Die Märkte haben Zinssenkungen längst eingepreist, nur die Notenbanker trauen sich noch nicht, an der Zinsschraube zu drehen. Fed, Europäische Zentralbank, Schweizerische Nationalbank (SNB): Alle haben sie darauf verzichtet, die Zinsen zu senken, obwohl die Inflation überall auf dem Rückzug ist. Nur: Auf dem Rückzug heisst eben nicht, dass die Preise nicht weiter steigen – sie steigen nur nicht mehr so dramatisch wie noch bis in den letzten Winter.
Zur Freude auch der Notenbanker: Die Nationalbank hat ihre Inflationsprognose für die kommenden Jahre nach unten korrigiert, vor allem auch weil die Mieten gesamthaft nicht so stark gestiegen sind wie befürchtet. Die Teuerung ist wieder dort, wo sie die SNB haben will. Im Bereich von unter zwei Prozent, den die SNB mit Preisstabilität gleich setzt.
Kein Handlungsbedarf
Damit ist klar: Der Zinszyklus hat seinen Höhepunkt erreicht, auf absehbare Zeit wird der Leitzins nicht über die aktuellen 1,75 Prozent steigen. Allerdings auch nicht fallen: «Eine Zinssenkung steht im Moment nicht zur Diskussion», macht Nationalbankpräsident Thomas Jordan (60) an der Medienkonferenz klar. Das ist die aktuelle geldpolitische Lagebeurteilung, die am Donnerstag in Bern stattgefunden hat.
Die SNB sieht bei den Zinsen keinen Handlungsbedarf. Auch wenn Zinssenkungen noch in weiter Ferne sind, ist das trotzdem eine gute Nachricht für Mieter und Hausbesitzer. Denn jetzt ist es so gut wie sicher, dass der Referenzzinssatz für Wohnen nicht mehr weiter steigen wird. Auch wenn sie für viele schmerzhaft waren, weitere Mieterhöhungen stehen nicht im Raum. Denn auch die Hausbesitzer können sich freuen: Wer bei Gelegenheit eine Festhypothek zu erneuern hat, der muss nicht mehr ganz so tief in die Tasche greifen, wie noch vor einem halben Jahr, als viele noch an weiter steigende Zinsen glaubten. Das wiederum wirkt sich auch dämpfend auf den Referenzzinssatz aus.
Schwächelnde Wirtschaft
Selbst für Sparer gibt es ein kleines Zückerchen: Weniger Teuerung heisst auch weniger Geldentwertung auf den Ersparnissen auf dem Konto. Und weil die Banken die Zinserhöhungen nur zögerlich an die Kunden weitergegeben haben, ist die Zinswende für Sparer noch nicht ganz abgeschlossen, könnten die Sparzinsen noch etwas steigen.
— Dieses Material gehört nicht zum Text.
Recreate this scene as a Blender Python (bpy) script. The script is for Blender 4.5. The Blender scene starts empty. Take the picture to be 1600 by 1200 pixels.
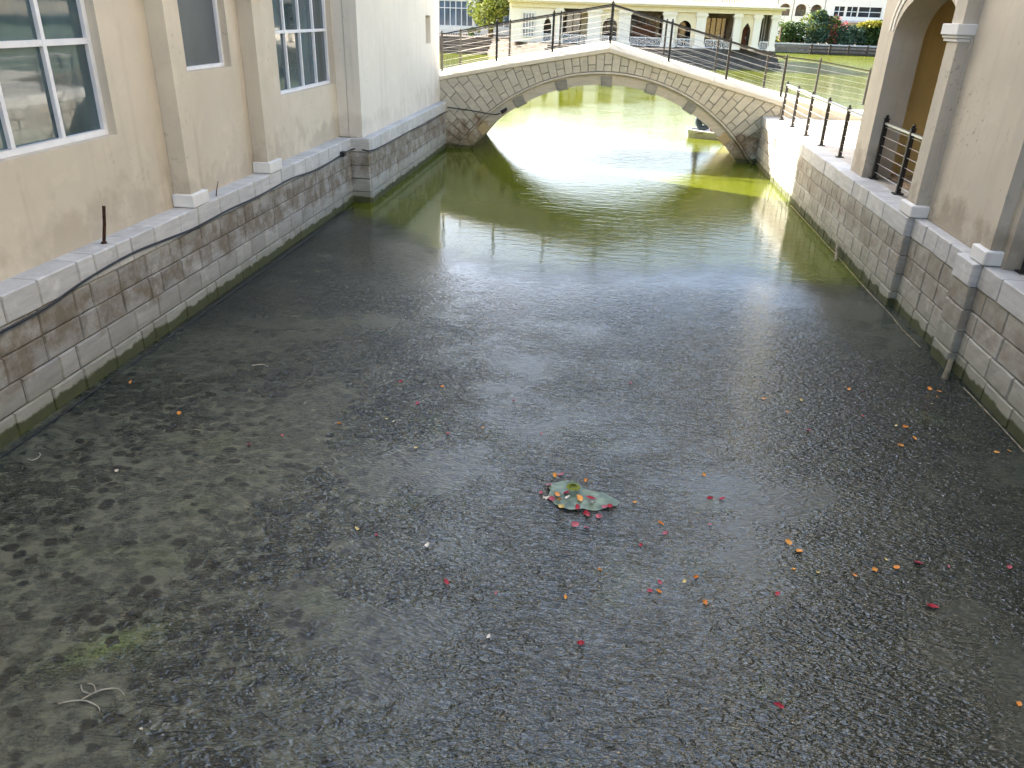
import bpy, bmesh, math, random
from math import radians as R, sin, cos, pi, sqrt, tan, atan2
from mathutils import Vector, Matrix, noise as mnoise

S = bpy.context.scene
COL = S.collection
random.seed(7)

# ------------------------------------------------------------------ camera
cam_d = bpy.data.cameras.new('camera')
cam_d.sensor_width = 36.0
cam_d.lens = 1200 / 1600 * 36.0
cam_d.clip_start = 0.05
cam_d.clip_end = 3000
cam = bpy.data.objects.new('camera', cam_d)
COL.objects.link(cam)
yaw, pitch, roll = R(6.36), R(25.8), R(1.97)
F = Vector((-sin(yaw)*cos(pitch), cos(yaw)*cos(pitch), -sin(pitch)))
RT = Vector((cos(yaw), sin(yaw), 0)); UP = RT.cross(F)
RT2 = RT*cos(roll) + UP*sin(roll); UP2 = RT2.cross(F)
cam.matrix_world = Matrix(((RT2.x, UP2.x, -F.x, 0), (RT2.y, UP2.y, -F.y, 0), (RT2.z, UP2.z, -F.z, 3.5), (0, 0, 0, 1)))
S.camera = cam

# ------------------------------------------------------------------ sky, sun, exposure
SUN_EL = R(30)
SUN_H = Vector((-.876, .482))            # horizontal direction towards the sun (far left)
w = bpy.data.worlds.new('World'); S.world = w; w.use_nodes = True
wn = w.node_tree.nodes; wl = w.node_tree.links
sky = wn.new('ShaderNodeTexSky'); sky.sky_type = 'NISHITA'; sky.sun_disc = False
sky.sun_elevation = SUN_EL
sky.sun_rotation = atan2(SUN_H.x, SUN_H.y)
sky.air_density = 1.0; sky.dust_density = 4.0; sky.ozone_density = 1.0
bg = wn['Background']; bg.inputs[1].default_value = 0.13
wl.new(sky.outputs[0], bg.inputs[0])
sun_d = bpy.data.lights.new('sun', 'SUN'); sun_d.energy = 5.0; sun_d.angle = R(0.53); sun_d.color = (1, .94, .84)
sun = bpy.data.objects.new('sun', sun_d); COL.objects.link(sun)
sd = Vector((SUN_H.x*cos(SUN_EL), SUN_H.y*cos(SUN_EL), sin(SUN_EL)))
sun.rotation_euler = sd.to_track_quat('Z', 'Y').to_euler()
sun.location = (-20, 40, 30)
vs = S.view_settings
vs.view_transform = 'Standard'; vs.look = 'None'; vs.exposure = 2.55; vs.gamma = 1; vs.use_curve_mapping = False
S.cycles.max_bounces = 5; S.cycles.glossy_bounces = 3; S.cycles.diffuse_bounces = 3; S.cycles.transmission_bounces = 2; S.cycles.transparent_max_bounces = 4
S.cycles.caustics_reflective = False; S.cycles.caustics_refractive = False
S.cycles.use_adaptive_sampling = True; S.cycles.adaptive_threshold = .02
S.cycles.use_denoising = True
S.cycles.sample_clamp_indirect = 8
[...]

Auch Anleger dürfen sich freuen, wenn sie in Aktien investiert sind. Denn diese glänzen wieder etwas mehr, wenn die Zinsen nicht weiter steigen.
Bleibt die Sorge um die Wirtschaft. Hier läuft es im nächsten Jahr nicht ganz so rund, vor allem die Industrie leidet unter der zunehmenden Nachfrageschwäche in wichtigen Absatzmärkten: «Wir rechnen für das kommende Jahr mit einem Wirtschaftswachstum von 0,5 bis 1,0 Prozent», sagt SNB-Direktoriumsmitglied Martin Schlegel (47) im Gespräch mit Blick. Allerdings seien die Unsicherheiten gross. Es könnte gar das eine oder andere Quartal mit einer schrumpfenden Wirtschaft drohen. «Das entspricht nicht unserer Prognose, allerdings ausschliessen können wir das auch nicht», so Schlegel.
Was allerdings eine gar nicht so schlechte Nachricht für Mieter und Hausbesitzer wäre. Denn sollte die Wirtschaft tatsächlich weniger wachsen als prognostiziert, könnte die Nationalbank früher an der Zinsschraube drehen, als ihr lieb ist – und die Zinsen senken.